_Challenge_
The lines below are to be quoted exactly, from the first through the one that contains "UZ1+.06), 'crown').build('valance_board', cr)".

_Supplied data_
--------------------------------

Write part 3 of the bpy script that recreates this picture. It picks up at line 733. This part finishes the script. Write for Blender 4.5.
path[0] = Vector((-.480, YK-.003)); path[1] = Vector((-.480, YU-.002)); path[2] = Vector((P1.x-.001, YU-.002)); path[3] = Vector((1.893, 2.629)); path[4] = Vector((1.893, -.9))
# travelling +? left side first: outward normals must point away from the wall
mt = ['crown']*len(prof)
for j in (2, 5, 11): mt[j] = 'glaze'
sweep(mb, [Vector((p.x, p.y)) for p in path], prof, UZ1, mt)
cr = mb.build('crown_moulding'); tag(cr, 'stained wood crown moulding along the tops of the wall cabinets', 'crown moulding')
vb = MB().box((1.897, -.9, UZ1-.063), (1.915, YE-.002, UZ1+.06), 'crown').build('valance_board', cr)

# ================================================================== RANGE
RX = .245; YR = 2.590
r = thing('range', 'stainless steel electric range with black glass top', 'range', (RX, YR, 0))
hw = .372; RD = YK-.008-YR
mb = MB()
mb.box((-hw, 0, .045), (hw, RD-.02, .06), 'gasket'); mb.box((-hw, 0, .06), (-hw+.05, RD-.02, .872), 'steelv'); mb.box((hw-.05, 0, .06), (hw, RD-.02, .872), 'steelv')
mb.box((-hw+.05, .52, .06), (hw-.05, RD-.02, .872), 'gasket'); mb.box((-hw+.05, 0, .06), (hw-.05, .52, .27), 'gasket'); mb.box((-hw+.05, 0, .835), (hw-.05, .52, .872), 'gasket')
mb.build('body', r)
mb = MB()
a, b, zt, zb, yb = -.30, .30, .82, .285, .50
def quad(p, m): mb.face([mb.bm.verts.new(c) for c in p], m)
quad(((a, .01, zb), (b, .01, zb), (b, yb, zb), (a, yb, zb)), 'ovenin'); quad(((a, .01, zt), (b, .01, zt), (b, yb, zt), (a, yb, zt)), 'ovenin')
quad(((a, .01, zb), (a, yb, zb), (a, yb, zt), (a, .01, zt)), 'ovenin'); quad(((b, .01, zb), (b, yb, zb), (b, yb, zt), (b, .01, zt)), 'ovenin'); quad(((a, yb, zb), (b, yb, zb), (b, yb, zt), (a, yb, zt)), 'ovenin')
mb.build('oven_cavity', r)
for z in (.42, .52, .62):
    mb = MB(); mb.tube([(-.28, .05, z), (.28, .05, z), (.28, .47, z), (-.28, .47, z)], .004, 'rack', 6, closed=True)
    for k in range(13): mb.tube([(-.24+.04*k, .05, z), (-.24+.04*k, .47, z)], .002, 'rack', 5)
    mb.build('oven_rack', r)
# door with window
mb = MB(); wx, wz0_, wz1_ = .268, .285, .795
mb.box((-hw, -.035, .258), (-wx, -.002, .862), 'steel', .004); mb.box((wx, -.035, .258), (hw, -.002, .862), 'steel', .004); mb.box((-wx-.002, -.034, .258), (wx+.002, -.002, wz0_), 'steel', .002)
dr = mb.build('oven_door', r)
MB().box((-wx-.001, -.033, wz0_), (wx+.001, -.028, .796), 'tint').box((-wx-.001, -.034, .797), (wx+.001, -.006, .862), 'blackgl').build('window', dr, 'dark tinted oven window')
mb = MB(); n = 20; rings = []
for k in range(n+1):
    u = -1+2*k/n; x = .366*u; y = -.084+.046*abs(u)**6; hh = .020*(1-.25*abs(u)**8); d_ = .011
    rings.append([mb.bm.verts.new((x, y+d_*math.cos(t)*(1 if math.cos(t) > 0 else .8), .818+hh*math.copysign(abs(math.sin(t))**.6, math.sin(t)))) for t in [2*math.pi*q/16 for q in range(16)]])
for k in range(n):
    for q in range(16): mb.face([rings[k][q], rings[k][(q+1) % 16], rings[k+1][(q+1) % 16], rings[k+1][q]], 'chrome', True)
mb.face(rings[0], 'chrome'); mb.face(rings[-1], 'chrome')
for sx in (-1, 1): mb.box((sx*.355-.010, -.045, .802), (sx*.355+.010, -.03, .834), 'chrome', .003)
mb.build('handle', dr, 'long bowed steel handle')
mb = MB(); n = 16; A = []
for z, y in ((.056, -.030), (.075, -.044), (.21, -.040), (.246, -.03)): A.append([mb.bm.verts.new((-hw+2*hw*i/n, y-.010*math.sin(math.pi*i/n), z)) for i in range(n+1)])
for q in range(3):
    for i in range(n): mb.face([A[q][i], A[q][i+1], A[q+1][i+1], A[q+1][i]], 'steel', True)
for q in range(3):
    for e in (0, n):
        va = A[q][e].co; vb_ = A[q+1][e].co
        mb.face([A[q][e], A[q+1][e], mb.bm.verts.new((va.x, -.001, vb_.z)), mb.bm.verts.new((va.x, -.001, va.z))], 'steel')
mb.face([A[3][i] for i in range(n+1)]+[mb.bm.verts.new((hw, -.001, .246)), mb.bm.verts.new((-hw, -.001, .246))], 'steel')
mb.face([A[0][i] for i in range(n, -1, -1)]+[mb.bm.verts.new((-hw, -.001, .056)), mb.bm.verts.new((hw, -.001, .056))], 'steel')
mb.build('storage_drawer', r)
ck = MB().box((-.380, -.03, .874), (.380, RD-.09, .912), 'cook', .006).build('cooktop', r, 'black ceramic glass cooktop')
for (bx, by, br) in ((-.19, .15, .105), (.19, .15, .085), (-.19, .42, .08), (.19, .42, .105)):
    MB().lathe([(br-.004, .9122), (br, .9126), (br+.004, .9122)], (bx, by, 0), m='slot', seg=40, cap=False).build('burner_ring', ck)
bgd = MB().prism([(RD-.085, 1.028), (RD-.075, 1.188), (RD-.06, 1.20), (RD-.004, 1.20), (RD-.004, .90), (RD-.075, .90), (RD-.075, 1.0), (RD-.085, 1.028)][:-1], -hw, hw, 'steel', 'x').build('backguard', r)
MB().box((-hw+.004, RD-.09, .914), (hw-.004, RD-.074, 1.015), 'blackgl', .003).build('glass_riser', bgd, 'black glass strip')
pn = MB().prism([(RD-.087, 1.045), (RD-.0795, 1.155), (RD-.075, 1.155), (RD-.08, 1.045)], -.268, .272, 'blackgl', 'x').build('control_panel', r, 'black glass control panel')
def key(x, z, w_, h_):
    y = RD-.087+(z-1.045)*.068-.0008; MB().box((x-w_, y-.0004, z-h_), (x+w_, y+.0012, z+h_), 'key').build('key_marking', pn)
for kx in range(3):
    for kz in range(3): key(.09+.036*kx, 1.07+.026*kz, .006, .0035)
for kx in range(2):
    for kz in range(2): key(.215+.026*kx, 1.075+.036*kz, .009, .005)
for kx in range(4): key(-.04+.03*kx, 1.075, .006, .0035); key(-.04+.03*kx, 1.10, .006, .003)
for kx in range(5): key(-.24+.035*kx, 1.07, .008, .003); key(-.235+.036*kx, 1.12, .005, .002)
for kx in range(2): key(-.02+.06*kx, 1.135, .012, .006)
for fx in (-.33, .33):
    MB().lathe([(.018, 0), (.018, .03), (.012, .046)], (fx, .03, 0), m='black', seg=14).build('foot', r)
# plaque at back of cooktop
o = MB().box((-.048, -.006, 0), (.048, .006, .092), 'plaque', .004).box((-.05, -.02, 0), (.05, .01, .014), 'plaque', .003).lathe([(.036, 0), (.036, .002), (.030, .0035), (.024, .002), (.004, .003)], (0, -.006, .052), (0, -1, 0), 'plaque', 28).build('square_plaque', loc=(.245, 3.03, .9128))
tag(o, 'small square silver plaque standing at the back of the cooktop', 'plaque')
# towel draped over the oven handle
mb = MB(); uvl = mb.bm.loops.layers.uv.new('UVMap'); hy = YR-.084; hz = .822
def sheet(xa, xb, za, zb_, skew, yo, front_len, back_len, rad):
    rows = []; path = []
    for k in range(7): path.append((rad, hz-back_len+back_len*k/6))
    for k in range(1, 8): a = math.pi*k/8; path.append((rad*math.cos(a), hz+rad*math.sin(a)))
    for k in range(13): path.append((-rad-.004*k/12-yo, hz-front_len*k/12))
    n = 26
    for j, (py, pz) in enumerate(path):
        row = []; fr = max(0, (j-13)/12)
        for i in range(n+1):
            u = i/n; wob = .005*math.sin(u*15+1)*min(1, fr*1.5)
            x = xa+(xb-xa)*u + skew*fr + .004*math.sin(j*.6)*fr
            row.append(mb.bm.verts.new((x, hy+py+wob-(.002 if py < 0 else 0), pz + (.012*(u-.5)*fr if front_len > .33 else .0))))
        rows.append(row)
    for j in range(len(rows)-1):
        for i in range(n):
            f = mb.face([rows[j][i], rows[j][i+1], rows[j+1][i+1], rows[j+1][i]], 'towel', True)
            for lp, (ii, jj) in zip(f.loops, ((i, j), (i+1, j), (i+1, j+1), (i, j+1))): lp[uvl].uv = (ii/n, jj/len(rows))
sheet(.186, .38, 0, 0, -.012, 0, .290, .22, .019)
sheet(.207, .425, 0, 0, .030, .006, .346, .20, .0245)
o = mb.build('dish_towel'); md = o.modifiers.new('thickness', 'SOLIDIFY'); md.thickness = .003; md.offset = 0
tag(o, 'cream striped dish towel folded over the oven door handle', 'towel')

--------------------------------

_Output_
Write part 3 of the bpy script that recreates this picture. It picks up at line 733. This part finishes the script. Write for Blender 4.5.
path[0] = Vector((-.480, YK-.003)); path[1] = Vector((-.480, YU-.002)); path[2] = Vector((P1.x-.001, YU-.002)); path[3] = Vector((1.893, 2.629)); path[4] = Vector((1.893, -.9))
# travelling +? left side first: outward normals must point away from the wall
mt = ['crown']*len(prof)
for j in (2, 5, 11): mt[j] = 'glaze'
sweep(mb, [Vector((p.x, p.y)) for p in path], prof, UZ1, mt)
cr = mb.build('crown_moulding'); tag(cr, 'stained wood crown moulding along the tops of the wall cabinets', 'crown moulding')
vb = MB().box((1.897, -.9, UZ1-.063), (1.915, YE-.002, UZ1+.06), 'crown').build('valance_board', cr)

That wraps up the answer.